The best Briton was the veteran David Millar in third, while Sky's Bradley Wiggins turned in a surprisingly lacklustre performance, finishing 77th. Armstrong was just 22 seconds behind the Olympic trial champion Cancellara, putting him in pole position of all the overall contenders – and demonstrating that, even at 38, he is worthy of being considered Albert Contador's most dangerous rival.

"I would like to say I wasn't surprised, but I can't, I'm surprised and pleased" Armstrong said later. "If somebody had told me this morning that I would finish ahead of all the favourites, I'd have signed with both hands."

Contador came the closest to Armstrong, finishing 27 seconds behind Cancellara. The Spaniard argued – unconvincingly, given that heavy early rain had dried up by the time he started – that he had not wanted to take any risks on the wet course.

While Contador at least limited his losses, the prologue proved tougher going for Luxembourg's Andy Schleck, who lost over 40 seconds to Armstrong.
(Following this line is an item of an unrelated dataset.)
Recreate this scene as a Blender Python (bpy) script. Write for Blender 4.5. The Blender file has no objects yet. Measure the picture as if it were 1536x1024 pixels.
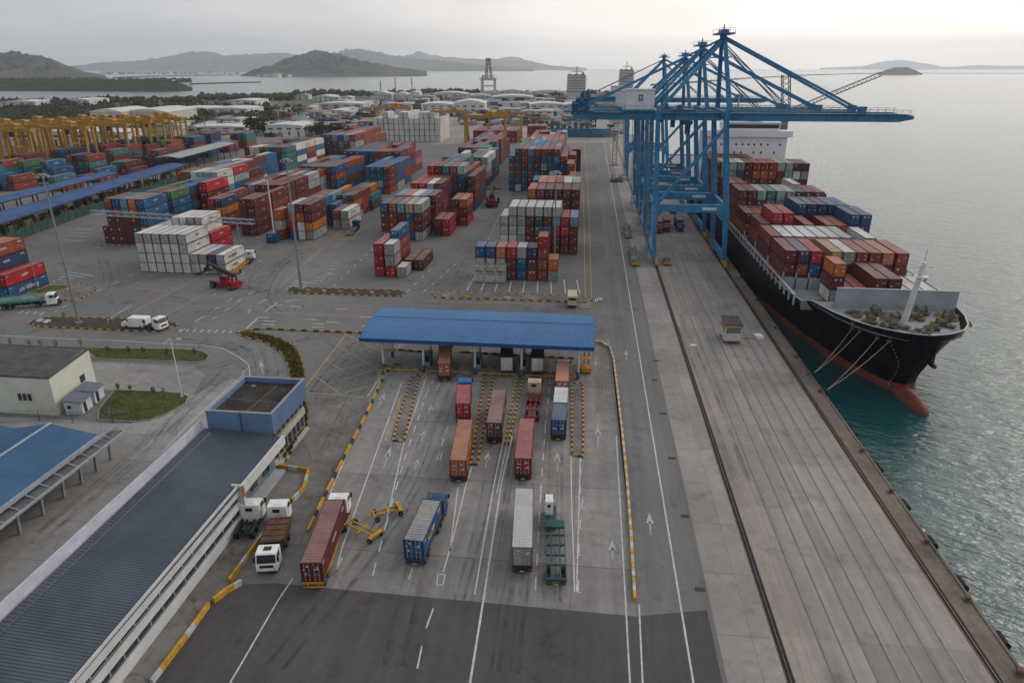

Last year's runner-up behind Contador in Paris, Schleck was so furious with his poor ride he refused to talk to reporters afterwards.

But it was Britain's Wiggins who was probably the most disappointed overall contender after a plan to take advantage of the stormy weather forecast on Saturday in Holland backfired.

Scientists working for British Cycling before the 2008 Beijing Olympics had discovered that before thunderstorms bike riders' average speed increased by as much as a tenth of a second per kilometre, and with a storm brewing for Rotterdam on Saturday evening, Wiggins made a deliberately early start.

However, the forecast proved inaccurate and the rain started earlier than expected, too, forcing Wiggins to ride through a downpour.

Rather than setting record times, the Briton ended up in damage limitation mode, taking the rain-drenched course at painstakingly slow pace in order not to crash. He finally lost 56 seconds, with only Schleck a worse overall performer.

Long-term, this represents a setback, not a major defeat, but it was far from being Wiggins' ideal start for the Tour. For Armstrong, though, Rotterdam's prologue went far better than he could have dared imagine.